Scene modeling code data:
_ _ _ _ _ _ _
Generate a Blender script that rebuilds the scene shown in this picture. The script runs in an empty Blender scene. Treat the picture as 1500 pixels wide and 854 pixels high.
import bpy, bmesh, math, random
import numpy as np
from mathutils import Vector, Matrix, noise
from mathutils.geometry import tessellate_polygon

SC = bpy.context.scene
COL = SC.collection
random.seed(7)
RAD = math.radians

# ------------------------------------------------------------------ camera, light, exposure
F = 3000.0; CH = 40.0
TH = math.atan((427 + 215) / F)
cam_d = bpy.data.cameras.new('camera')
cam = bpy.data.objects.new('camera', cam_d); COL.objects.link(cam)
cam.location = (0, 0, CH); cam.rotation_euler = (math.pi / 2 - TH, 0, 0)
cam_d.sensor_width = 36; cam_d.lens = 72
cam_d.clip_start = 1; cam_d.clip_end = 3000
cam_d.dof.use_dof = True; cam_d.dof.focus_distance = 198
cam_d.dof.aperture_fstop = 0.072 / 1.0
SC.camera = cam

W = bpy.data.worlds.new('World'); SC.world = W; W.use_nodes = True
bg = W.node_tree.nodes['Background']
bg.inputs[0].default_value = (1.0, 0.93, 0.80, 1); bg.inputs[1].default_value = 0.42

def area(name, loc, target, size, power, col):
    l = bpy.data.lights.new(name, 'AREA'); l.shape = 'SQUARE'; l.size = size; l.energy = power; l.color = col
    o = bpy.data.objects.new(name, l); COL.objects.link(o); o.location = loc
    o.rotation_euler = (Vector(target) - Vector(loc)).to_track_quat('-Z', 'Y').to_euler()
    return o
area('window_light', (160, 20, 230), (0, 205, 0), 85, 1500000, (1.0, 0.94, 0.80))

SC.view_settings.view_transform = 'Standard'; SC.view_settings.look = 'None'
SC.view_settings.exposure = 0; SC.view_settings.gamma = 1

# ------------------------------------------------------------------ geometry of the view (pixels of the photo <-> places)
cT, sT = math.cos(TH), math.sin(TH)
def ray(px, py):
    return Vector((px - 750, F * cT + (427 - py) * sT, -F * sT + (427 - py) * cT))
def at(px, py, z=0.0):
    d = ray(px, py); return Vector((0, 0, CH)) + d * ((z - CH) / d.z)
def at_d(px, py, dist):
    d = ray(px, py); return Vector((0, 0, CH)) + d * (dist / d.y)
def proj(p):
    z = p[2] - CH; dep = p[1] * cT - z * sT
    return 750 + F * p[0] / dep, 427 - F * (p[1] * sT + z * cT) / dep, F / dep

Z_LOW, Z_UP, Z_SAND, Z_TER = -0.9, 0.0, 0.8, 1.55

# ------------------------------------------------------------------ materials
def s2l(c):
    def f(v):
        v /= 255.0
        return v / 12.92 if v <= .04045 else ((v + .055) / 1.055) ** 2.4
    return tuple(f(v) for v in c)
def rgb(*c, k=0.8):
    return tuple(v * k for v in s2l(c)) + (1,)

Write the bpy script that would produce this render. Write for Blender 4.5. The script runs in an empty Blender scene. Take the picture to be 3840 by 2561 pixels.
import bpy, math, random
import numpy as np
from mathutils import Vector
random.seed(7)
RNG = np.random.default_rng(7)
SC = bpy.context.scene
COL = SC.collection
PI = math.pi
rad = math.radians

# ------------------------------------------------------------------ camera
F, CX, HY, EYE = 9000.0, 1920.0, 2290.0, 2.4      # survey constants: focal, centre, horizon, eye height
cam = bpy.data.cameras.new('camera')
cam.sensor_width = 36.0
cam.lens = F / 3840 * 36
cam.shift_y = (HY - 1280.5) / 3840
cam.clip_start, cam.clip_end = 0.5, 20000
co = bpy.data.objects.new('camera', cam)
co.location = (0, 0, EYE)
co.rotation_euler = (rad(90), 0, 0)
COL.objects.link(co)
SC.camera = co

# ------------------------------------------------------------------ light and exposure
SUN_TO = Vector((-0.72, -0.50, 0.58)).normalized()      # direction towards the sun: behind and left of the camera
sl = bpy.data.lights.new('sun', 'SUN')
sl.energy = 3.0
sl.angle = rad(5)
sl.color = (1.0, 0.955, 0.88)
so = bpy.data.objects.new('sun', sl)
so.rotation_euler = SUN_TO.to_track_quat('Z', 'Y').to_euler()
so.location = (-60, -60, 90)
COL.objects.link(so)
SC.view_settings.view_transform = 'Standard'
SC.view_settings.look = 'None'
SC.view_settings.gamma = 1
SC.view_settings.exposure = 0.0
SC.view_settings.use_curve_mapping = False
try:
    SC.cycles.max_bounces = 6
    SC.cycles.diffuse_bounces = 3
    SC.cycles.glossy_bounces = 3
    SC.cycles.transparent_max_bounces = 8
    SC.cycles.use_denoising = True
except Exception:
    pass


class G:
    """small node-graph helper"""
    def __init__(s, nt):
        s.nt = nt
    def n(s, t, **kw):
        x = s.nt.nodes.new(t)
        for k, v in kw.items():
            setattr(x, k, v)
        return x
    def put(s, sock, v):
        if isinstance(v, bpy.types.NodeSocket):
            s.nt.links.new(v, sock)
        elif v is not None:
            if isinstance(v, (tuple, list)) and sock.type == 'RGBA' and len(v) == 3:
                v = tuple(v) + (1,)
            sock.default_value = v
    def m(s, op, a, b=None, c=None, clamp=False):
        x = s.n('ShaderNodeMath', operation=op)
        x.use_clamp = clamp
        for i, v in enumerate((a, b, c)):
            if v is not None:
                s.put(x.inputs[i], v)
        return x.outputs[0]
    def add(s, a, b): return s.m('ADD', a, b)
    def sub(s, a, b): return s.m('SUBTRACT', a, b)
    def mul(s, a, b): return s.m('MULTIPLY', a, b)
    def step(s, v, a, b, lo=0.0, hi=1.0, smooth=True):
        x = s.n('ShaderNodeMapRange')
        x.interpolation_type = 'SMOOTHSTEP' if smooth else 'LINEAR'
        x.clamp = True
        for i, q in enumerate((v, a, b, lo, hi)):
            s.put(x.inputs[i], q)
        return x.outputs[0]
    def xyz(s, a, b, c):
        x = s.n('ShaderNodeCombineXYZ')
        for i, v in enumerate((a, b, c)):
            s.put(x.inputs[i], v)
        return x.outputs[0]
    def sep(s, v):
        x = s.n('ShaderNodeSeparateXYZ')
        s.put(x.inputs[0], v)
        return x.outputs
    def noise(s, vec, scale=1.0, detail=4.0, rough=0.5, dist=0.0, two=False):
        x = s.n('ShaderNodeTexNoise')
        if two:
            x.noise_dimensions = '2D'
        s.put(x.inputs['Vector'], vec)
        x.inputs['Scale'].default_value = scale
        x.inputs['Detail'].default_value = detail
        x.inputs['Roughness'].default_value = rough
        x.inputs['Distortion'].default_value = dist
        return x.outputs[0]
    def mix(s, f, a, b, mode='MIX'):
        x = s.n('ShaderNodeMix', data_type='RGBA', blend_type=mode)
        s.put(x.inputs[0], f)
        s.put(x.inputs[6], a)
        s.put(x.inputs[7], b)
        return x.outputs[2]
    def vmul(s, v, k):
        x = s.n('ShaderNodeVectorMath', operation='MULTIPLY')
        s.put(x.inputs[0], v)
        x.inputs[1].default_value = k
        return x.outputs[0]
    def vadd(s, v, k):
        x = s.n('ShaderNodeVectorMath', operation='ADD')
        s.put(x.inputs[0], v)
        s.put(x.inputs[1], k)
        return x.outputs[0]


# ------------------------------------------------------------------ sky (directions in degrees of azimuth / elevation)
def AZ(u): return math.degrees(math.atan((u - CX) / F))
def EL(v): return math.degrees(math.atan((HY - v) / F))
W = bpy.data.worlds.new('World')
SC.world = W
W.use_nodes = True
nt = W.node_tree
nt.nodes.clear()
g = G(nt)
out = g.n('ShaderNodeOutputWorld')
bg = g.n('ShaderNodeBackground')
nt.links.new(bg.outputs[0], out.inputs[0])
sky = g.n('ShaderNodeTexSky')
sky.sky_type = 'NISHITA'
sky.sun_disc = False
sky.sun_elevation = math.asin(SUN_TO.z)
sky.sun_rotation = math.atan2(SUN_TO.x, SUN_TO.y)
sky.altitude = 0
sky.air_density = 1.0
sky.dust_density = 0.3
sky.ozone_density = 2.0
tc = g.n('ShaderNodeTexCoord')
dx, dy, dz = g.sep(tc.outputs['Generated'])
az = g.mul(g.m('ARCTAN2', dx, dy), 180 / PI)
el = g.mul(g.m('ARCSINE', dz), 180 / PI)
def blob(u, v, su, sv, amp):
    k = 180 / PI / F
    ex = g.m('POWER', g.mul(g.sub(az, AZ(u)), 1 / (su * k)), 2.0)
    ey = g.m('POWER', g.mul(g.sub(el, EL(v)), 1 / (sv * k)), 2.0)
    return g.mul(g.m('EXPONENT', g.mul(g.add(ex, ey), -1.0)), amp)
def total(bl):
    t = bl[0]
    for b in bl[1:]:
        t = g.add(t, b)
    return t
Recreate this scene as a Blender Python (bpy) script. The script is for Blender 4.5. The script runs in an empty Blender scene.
_ _ _ _ _ _ _
Retype only this portion of the data above: the line containing "Write the bpy", the line containing "SC.camera = co", and all lines between them, exactly.

Write the bpy script that would produce this render. Write for Blender 4.5. The script runs in an empty Blender scene. Take the picture to be 3840 by 2561 pixels.
import bpy, math, random
import numpy as np
from mathutils import Vector
random.seed(7)
RNG = np.random.default_rng(7)
SC = bpy.context.scene
COL = SC.collection
PI = math.pi
rad = math.radians

# ------------------------------------------------------------------ camera
F, CX, HY, EYE = 9000.0, 1920.0, 2290.0, 2.4      # survey constants: focal, centre, horizon, eye height
cam = bpy.data.cameras.new('camera')
cam.sensor_width = 36.0
cam.lens = F / 3840 * 36
cam.shift_y = (HY - 1280.5) / 3840
cam.clip_start, cam.clip_end = 0.5, 20000
co = bpy.data.objects.new('camera', cam)
co.location = (0, 0, EYE)
co.rotation_euler = (rad(90), 0, 0)
COL.objects.link(co)
SC.camera = co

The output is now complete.